Equinoxes

It was the end of April, and I was blooming in the riotous peak of spring.

The curls that had framed my frazzled head from pre-puberty through my depressed and searching 20s and the very beginning of my 30s were leaving me, replaced with relaxed, natural waves — the kind I’d always dreamed of having when I was younger, but could never achieve. My skin was slowly healing, evening out in tone. My body no longer felt like such a betrayal, such an ugly stranger.

I had brought a new little familiar into my life; the first time I’d be caring for an animal entirely on my own.
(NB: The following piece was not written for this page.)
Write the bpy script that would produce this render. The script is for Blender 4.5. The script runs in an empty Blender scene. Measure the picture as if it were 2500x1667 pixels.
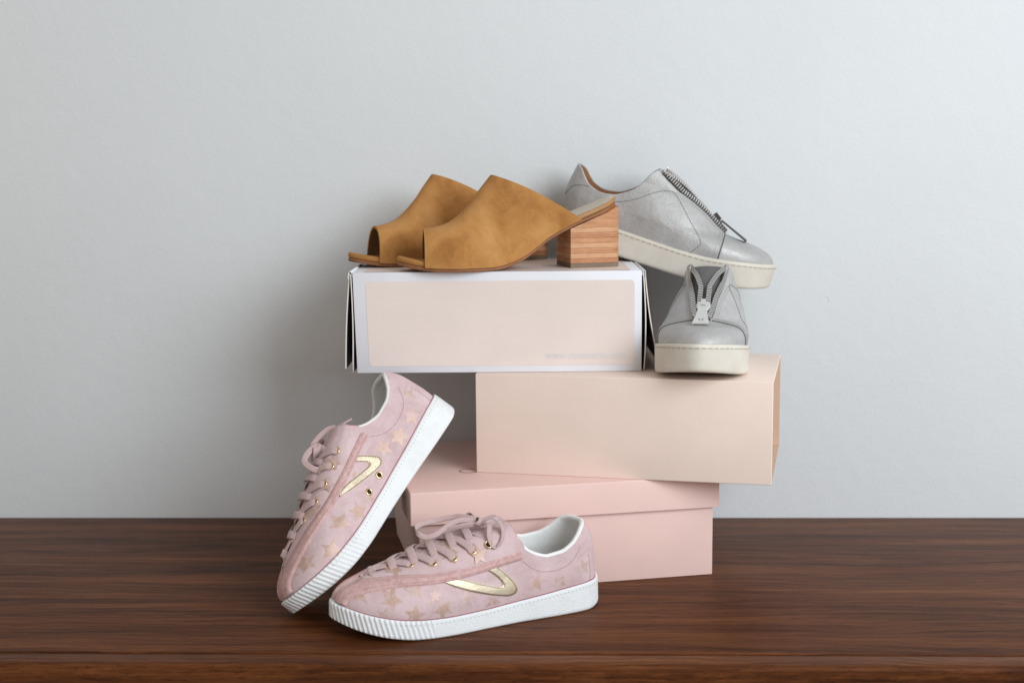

I was becoming more myself than I’d ever been.

I was falling in love again, not quite as much in denial about it as the one before, and while simultaneously losing that first ever love — the one who’d both helped me to grow, while also putting me through more than I knew how to take; who’d both said some of the most wonderful things I’d ever heard, and yet so many of by far the worst things — and I needed to finally be honest and open to both. The one I was falling into in its place might very well have been as hopeless as the one preceding it, but it was beyond too late to stop it; I could only accept it.

I was beginning to write my memoirs. I needed to both let go, and embrace whatever my future held. I had to let go. It was the hardest thing I’d ever done. I needed to create, to move on, to move forward. I needed to finally see myself.